The Fed's recent shift includes ending the run-off of securities holdings on December 1, signaling a slowdown in quantitative tightening. This move, coupled with the rate cut, indicates a pivot toward a less restrictive stance, yet officials caution that further adjustments will depend on incoming data. "We will carefully assess the evolving outlook and risks," Powell noted, highlighting the Fed's data-dependent approach. Market reactions have been mixed, with some investors expressing concern over the potential for inflation to settle around 2.3–2.4%, based on Dallas Fed projections, if current trends persist.

Efforts to anchor inflation expectations have been complicated by structural factors, such as lingering supply chain adjustments and labor market tightness. Brookings Institution analysis points out that the Fed chose not to revisit the 2% target in its 2025 framework review, despite academic debates favoring a higher threshold, deeming it unwise to change goals while inflation remains elevated. This decision reinforces the central bank's focus on credibility and long-term stability. In a brief statement, a Fed spokesperson reiterated that monetary policy remains the primary tool for achieving inflation targets over the longer run, though they declined to comment on specific timing for reaching 2%.
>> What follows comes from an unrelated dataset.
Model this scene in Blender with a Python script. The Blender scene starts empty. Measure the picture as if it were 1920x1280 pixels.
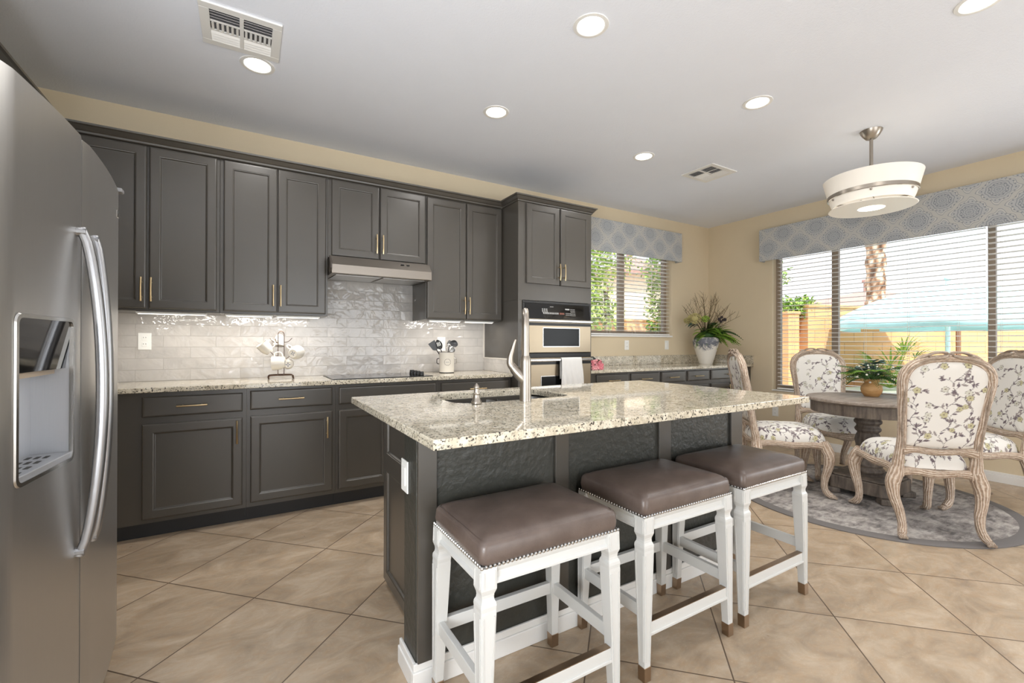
import bpy, math, random
import numpy as np
from mathutils import Vector, Matrix
PI = math.pi
rnd = random.Random(7)
SC = bpy.context.scene
COL = SC.collection

# ------------------------------------------------------------------ camera
cd = bpy.data.cameras.new('camera'); cam = bpy.data.objects.new('camera', cd); COL.objects.link(cam)
cd.sensor_fit = 'HORIZONTAL'; cd.sensor_width = 36.0; cd.lens = 834.0 / 1920 * 36.0
cd.clip_start = 0.05; cd.clip_end = 200
YAW, PIT, ROL = math.radians(30.8), math.radians(.17), math.radians(.11)
f0 = Vector((math.sin(YAW), math.cos(YAW), 0)); r0 = Vector((math.cos(YAW), -math.sin(YAW), 0)); u0 = Vector((0, 0, 1))
f1 = f0 * math.cos(PIT) + u0 * math.sin(PIT); u1 = u0 * math.cos(PIT) - f0 * math.sin(PIT)
r2 = r0 * math.cos(ROL) + u1 * math.sin(ROL); u2 = u1 * math.cos(ROL) - r0 * math.sin(ROL)
cam.matrix_world = Matrix(((r2.x, u2.x, -f1.x, 0), (r2.y, u2.y, -f1.y, 0), (r2.z, u2.z, -f1.z, 1.185), (0, 0, 0, 1)))
SC.camera = cam
# ------------------------------------------------------------------ world, sun, added fill lamps, exposure
SC.view_settings.view_transform = 'Standard'; SC.view_settings.look = 'None'
SC.view_settings.exposure = 0.40; SC.view_settings.gamma = 1.0
SC.view_settings.use_curve_mapping = False
SC.cycles.max_bounces = 7; SC.cycles.diffuse_bounces = 6; SC.cycles.glossy_bounces = 4
SC.cycles.transparent_max_bounces = 12; SC.cycles.transmission_bounces = 5
SC.cycles.caustics_reflective = False; SC.cycles.caustics_refractive = False
SC.cycles.sample_clamp_indirect = 6.0

def lin(c):
    out = []
    for v in c[:3]:
        v = v / 255.0
        out.append(v / 12.92 if v <= .04045 else ((v + .055) / 1.055) ** 2.4)
    return tuple(out) + (1.0,)

W = bpy.data.worlds.new('sky'); SC.world = W; W.use_nodes = True
wn = W.node_tree; bg = wn.nodes['Background']
tc = wn.nodes.new('ShaderNodeTexCoord'); sx = wn.nodes.new('ShaderNodeSeparateXYZ'); rp = wn.nodes.new('ShaderNodeValToRGB')
wn.links.new(tc.outputs['Generated'], sx.inputs[0]); wn.links.new(sx.outputs['Z'], rp.inputs[0]); wn.links.new(rp.outputs[0], bg.inputs[0])
rp.color_ramp.elements[0].position = 0.0; rp.color_ramp.elements[0].color = (.96, .98, 1, 1)
rp.color_ramp.elements[1].position = .7; rp.color_ramp.elements[1].color = (.62, .78, 1, 1)
bg.inputs[1].default_value = 1.4

def lamp(kind, name, loc, energy, color=(1, 1, 1), aim=None, **kw):
    d = bpy.data.lights.new(name, kind); d.energy = energy; d.color = color
    for k, v in kw.items(): setattr(d, k, v)
    o = bpy.data.objects.new(name, d); COL.objects.link(o); o.location = loc
    if aim is not None:
        o.rotation_euler = (Vector(aim)).to_track_quat('-Z', 'Y').to_euler()
    return o
lamp('SUN', 'sun', (0, 0, 20), 6.2, (1, .96, .88), aim=(.38, .60, -1.3), angle=math.radians(1.0))
# area fill lamps added out of view, at wall openings made for them
lamp('AREA', 'added_fill_rear', (1.6, -3.42, 1.25), 46, (.93, .965, 1), aim=(0, 1, .15), shape='RECTANGLE', size=3.2, size_y=2.1)  # added fill from behind the camera
lamp('AREA', 'added_fill_right', (5.47, -1.15, 1.35), 30, (.93, .965, 1), aim=(-1, .2, .1), shape='RECTANGLE', size=1.9, size_y=1.5)  # added fill from the unseen right side
lamp('AREA', 'added_fill_left', (-1.12, -.35, 1.05), 70, (.93, .965, 1), aim=(.3, .9, .75), shape='RECTANGLE', size=1.2, size_y=1.0)  # added fill, tilted up to brighten the left ceiling

# ------------------------------------------------------------------ materials
def new_mat(name):
    m = bpy.data.materials.new(name); m.use_nodes = True
    return m, m.node_tree, m.node_tree.nodes['Principled BSDF']
def P(name, col, rough=.5, metal=0.0, spec=.5, coat=0.0, emit=None, estr=0.0, sub=None):
    m, nt, b = new_mat(name)
    b.inputs['Base Color'].default_value = lin(col); b.inputs['Roughness'].default_value = rough
    b.inputs['Metallic'].default_value = metal; b.inputs['Specular IOR Level'].default_value = spec
    b.inputs['Coat Weight'].default_value = coat; b.inputs['Coat Roughness'].default_value = .05
    if emit: b.inputs['Emission Color'].default_value = lin(emit); b.inputs['Emission Strength'].default_value = estr
    return m
def node(nt, t, **ins):
    n = nt.nodes.new('ShaderNode' + t)
    for k, v in ins.items():
        if k.startswith('_'): setattr(n, k[1:], v)
        else:
            s = n.inputs[k.replace('__', ' ')] if not k.startswith('i') or not k[1:].isdigit() else n.inputs[int(k[1:])]
            if hasattr(v, 'links') or isinstance(v, bpy.types.NodeSocket): nt.links.new(v, s)
            else: s.default_value = v
    return n
def coords(nt, scale=(1, 1, 1), rot=(0, 0, 0), loc=(0, 0, 0), src='Object'):
    t = nt.nodes.new('ShaderNodeTexCoord')
    return node(nt, 'Mapping', Vector=t.outputs[src], Scale=scale, Rotation=rot, Location=loc).outputs[0]
def ramp(nt, fac, *stops, interp='LINEAR'):
    r = nt.nodes.new('ShaderNodeValToRGB'); nt.links.new(fac, r.inputs[0]); cr = r.color_ramp; cr.interpolation = interp
    while len(cr.elements) < len(stops): cr.elements.new(.5)
    for e, (p, c) in zip(cr.elements, stops):
        e.position = p; e.color = c if len(c) == 4 and max(c) <= 1 else lin(c)
    return r.outputs[0]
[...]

Looking ahead, the Fed faces a balancing act: fostering economic growth amid uncertainty while ensuring inflation does not become entrenched above target. St. Louis Fed research characterizes current inflation as still "significantly above target," suggesting that achieving a firm return to 2% may require tighter or more prolonged policy measures than in the past. As Powell and his colleagues monitor indicators like wage growth and consumer spending, the path to 2% inflation remains fraught with challenges, but the commitment stands unwavering. Corrections: An earlier version misstated the timing of the rate cut; it occurred in late October 2025, not early November.